Como a Igreja está se preparando para comemorar este 30º aniversário?
A Igreja Católica sempre participou das comemorações do genocídio de Srebrenica, expressando dor e respeito pelas vítimas, mas também pelas famílias sobreviventes, porque deseja cumprir sua missão de reconciliação e renovação nacional.
Haverá alguma iniciativa especial ou momento de oração com muçulmanos e ortodoxos?
Não tenho conhecimento de nenhuma iniciativa além dos encontros habituais entre representantes da Igreja Católica e da comunidade muçulmana. Neste momento, é praticamente impossível esperar uma atividade conjunta que inclua os ortodoxos. A Igreja Ortodoxa Sérvia, assim como a classe política sérvia, reconhece que se tratou de um crime terrível, mas nega abertamente que tenha sido um ato de genocídio. Enquanto essa posição for mantida, será difícil realizar qualquer iniciativa conjunta.
Qual é o papel da Igreja Católica no processo de reconciliação?
Acreditamos que o diálogo é o único caminho moralmente aceitável para resolver os conflitos. Então os bispos da Bósnia-Herzegovina sempre defenderam esse princípio e nunca se recusaram a se reunir com qualquer líder religioso. Afinal a Igreja segue essa linha desde o fim da guerra, sempre alertando para as consequências de uma paz injusta, que legitimaria a limpeza étnica.
Pode citar uma iniciativa concreta?
Existe o projeto “Caminhar Juntos”, promovido pelo Centro Pastoral Juvenil João Paulo II, que há mais de uma década reúne jovens das três principais denominações religiosas. Por meio de atividades educativas, esportivas e outras, eles buscam superar as divisões e incentivar os jovens a construírem pontes.
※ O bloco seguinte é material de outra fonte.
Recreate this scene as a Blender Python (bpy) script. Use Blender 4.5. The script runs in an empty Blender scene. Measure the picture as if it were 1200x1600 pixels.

O perdão e a reconciliação são possíveis?
O simples fato de que os grupos que lutaram entre si no passado vivem em relativa paz há trinta anos, que conversam, viajam pelo país e se encontram, é um sinal de que a reconciliação é possível. No entanto, não se deve negligenciar a necessidade de justiça, ou seja, que cada indivíduo responda pelos crimes que cometeu.
O que podemos aprender com o genocídio de Srebrenica hoje?
Essas grandes tragédias também podem se tornar lições para o futuro, para que as novas gerações não repitam os erros de seus antepassados. Srebrenica nos lembra o quanto de dor os seres humanos podem causar uns aos outros quando estão cheios de ódio. No entanto, a situação atual do mundo e as guerras em andamento mostram que é possível aprender com os erros do passado. Por mais que Srebrenica seja um lugar de ódio e sofrimento, ela também pode se tornar um espaço de reconciliação e conversão. Uma mensagem clara pode partir daqui: de que nada de bom nasce da guerra e do crime e que vale a pena lutar pela paz e pelo respeito mútuo, na diversidade e na justiça.